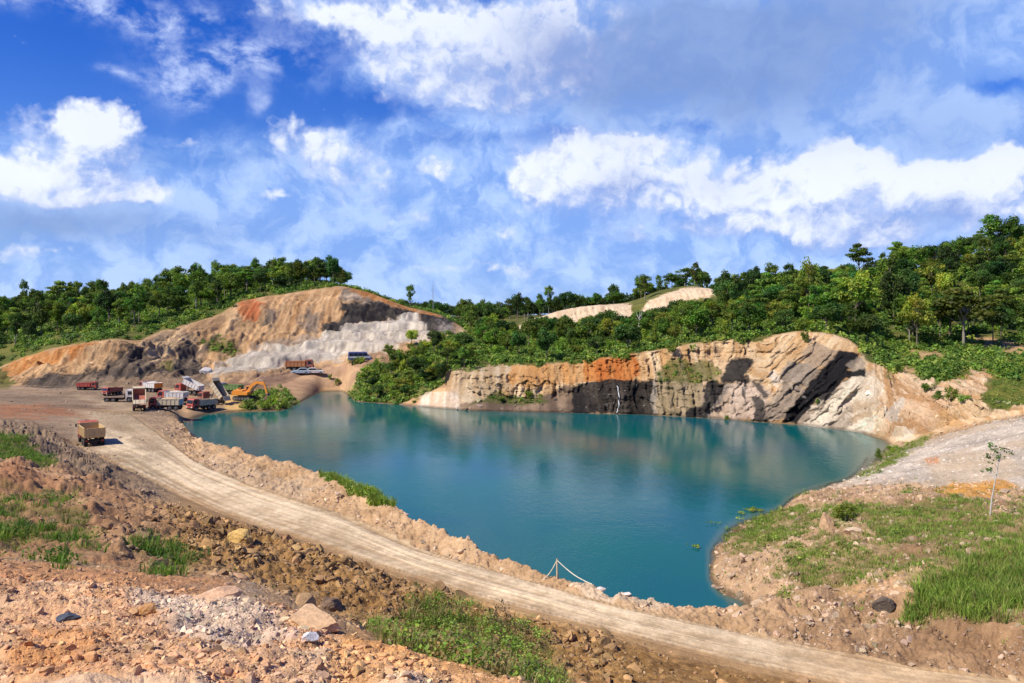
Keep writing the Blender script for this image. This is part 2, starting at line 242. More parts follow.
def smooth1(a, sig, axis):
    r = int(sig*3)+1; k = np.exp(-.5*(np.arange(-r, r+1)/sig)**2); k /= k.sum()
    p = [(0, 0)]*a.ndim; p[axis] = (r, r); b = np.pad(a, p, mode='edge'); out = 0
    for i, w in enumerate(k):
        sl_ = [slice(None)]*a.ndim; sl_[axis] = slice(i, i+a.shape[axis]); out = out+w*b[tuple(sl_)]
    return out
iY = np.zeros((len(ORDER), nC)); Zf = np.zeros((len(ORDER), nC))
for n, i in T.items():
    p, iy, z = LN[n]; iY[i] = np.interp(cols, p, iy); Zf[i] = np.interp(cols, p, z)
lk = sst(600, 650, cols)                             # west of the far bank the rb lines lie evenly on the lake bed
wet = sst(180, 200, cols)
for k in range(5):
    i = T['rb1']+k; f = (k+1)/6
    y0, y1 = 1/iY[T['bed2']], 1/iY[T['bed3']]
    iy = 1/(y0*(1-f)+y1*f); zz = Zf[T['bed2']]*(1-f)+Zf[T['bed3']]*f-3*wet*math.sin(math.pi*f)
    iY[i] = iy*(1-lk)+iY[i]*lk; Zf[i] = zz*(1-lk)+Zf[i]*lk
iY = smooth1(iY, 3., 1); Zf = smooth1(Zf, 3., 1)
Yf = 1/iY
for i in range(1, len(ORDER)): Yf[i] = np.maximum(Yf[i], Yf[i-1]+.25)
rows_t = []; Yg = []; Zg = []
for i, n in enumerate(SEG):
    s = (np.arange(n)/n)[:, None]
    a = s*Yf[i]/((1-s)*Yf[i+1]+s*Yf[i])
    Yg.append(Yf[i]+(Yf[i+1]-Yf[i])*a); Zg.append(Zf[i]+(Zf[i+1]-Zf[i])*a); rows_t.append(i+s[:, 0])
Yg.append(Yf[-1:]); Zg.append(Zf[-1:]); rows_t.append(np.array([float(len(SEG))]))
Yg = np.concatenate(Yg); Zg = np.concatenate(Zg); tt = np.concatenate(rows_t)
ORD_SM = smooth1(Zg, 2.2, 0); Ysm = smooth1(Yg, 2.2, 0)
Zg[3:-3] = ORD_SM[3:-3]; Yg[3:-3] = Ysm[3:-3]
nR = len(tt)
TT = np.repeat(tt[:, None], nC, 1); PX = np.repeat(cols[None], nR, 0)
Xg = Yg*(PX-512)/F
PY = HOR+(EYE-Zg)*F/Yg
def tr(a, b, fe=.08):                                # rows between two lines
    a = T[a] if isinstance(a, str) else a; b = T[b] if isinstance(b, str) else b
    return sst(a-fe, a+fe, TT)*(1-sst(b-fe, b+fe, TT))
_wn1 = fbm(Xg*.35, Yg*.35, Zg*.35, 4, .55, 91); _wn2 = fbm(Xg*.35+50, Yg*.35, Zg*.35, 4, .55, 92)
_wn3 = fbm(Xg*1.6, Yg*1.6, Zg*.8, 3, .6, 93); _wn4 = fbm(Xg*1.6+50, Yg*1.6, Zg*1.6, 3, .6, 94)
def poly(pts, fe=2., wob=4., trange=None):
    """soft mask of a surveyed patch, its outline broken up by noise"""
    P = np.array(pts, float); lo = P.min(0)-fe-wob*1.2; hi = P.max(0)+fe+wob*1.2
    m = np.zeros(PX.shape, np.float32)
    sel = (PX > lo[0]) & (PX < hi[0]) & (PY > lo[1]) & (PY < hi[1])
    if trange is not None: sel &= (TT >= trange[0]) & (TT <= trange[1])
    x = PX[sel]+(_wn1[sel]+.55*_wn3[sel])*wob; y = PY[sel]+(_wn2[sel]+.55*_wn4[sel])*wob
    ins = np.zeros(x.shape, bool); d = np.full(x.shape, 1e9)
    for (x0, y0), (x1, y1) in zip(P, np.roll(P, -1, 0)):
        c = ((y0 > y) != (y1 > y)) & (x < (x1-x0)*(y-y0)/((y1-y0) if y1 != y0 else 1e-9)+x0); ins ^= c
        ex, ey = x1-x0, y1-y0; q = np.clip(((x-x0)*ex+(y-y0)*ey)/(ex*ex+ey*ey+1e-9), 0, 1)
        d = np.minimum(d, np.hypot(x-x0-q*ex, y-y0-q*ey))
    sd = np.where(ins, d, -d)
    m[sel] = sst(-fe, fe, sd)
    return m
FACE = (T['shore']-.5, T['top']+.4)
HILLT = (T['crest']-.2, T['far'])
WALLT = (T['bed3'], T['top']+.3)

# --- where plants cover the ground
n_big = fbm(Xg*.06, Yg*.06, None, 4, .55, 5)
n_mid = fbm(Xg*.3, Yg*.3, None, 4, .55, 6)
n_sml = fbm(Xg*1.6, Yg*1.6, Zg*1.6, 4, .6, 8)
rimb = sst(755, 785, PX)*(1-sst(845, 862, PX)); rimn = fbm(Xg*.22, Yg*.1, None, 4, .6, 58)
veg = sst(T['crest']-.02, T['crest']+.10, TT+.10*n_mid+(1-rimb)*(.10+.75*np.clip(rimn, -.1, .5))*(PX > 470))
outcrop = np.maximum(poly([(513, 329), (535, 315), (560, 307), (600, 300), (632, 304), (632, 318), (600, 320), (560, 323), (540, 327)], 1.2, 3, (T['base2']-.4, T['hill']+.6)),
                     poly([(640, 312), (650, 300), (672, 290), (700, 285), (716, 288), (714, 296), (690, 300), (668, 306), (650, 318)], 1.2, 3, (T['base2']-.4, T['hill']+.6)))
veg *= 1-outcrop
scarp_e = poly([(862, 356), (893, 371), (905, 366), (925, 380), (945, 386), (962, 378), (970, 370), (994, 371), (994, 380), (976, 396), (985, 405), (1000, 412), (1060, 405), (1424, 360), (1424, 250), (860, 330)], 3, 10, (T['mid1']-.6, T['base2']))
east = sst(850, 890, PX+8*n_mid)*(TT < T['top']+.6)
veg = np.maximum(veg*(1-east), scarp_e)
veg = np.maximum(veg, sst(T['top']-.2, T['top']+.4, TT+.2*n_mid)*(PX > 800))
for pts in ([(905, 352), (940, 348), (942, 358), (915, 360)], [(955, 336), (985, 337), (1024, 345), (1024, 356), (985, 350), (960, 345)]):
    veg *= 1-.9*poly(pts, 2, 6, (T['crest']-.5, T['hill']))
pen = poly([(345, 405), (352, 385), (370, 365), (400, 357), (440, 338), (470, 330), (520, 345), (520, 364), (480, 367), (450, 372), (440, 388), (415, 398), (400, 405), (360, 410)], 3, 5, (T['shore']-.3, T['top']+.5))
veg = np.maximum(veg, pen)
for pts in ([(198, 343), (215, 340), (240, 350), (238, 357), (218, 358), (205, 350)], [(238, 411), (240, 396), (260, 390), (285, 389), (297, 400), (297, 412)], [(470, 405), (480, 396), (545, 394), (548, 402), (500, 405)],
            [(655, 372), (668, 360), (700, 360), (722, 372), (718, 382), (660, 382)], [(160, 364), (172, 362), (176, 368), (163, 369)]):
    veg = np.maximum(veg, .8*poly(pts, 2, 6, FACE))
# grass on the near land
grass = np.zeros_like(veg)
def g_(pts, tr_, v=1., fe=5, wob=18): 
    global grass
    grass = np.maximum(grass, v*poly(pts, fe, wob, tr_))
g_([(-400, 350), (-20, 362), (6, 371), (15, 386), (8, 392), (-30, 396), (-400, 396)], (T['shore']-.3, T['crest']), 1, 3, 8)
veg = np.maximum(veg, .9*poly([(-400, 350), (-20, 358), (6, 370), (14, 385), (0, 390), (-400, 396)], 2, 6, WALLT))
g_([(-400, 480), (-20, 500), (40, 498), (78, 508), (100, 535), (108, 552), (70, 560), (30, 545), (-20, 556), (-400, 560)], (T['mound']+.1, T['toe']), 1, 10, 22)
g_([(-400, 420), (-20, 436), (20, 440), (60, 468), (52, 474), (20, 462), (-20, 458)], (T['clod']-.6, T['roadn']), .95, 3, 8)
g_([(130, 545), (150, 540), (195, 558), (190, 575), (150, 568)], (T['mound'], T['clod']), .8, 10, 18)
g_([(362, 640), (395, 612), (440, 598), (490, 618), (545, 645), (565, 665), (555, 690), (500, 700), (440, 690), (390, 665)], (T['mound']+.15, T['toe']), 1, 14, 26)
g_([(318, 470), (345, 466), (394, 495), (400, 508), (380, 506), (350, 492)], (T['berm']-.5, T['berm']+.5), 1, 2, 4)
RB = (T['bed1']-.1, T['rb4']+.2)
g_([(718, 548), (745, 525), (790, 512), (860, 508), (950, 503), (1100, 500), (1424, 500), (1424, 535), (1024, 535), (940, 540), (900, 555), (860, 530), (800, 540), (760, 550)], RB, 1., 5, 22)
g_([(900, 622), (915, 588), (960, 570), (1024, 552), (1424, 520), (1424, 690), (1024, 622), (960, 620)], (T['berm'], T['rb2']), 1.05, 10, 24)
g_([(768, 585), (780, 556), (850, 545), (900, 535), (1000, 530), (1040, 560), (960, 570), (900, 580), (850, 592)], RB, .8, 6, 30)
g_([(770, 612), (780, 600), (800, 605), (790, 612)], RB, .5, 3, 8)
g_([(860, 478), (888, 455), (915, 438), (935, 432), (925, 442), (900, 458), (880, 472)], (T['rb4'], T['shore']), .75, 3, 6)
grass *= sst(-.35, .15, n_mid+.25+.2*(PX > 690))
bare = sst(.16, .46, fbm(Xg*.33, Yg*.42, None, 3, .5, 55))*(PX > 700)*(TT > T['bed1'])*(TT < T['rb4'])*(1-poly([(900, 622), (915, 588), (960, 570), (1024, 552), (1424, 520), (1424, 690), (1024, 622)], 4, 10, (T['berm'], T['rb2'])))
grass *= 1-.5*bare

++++

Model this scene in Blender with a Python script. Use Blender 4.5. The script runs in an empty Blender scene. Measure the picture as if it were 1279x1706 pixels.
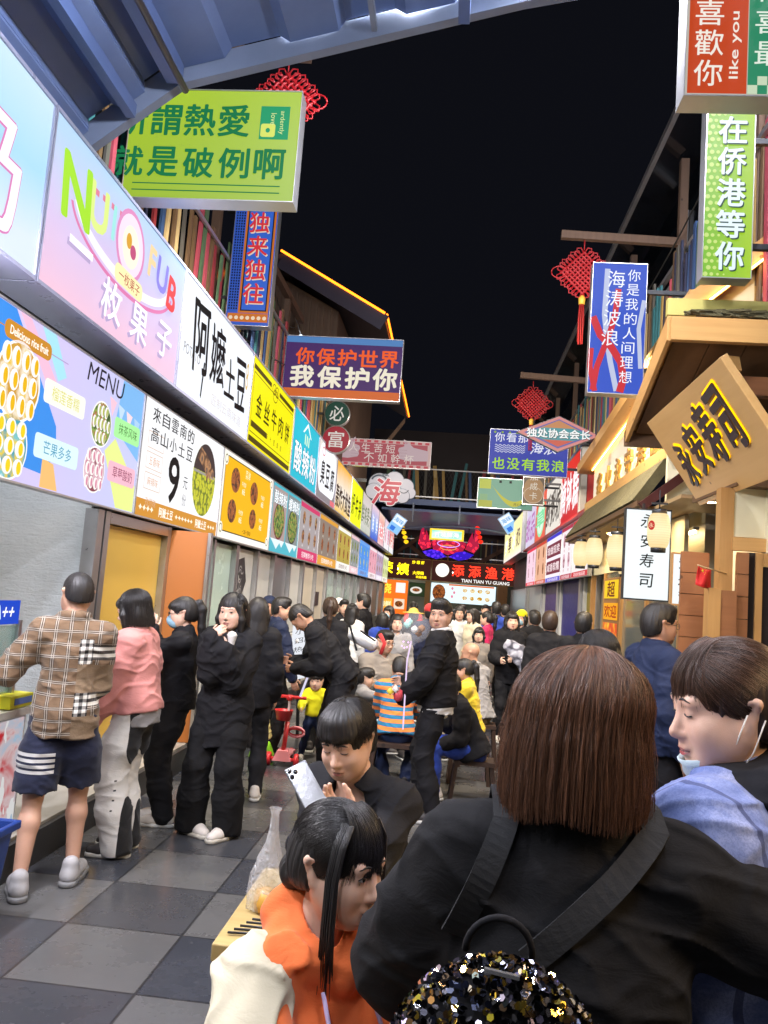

++++

Across the entries above, how many lines contain "Blender"? Provide only the count.

- **Response to the task**: 2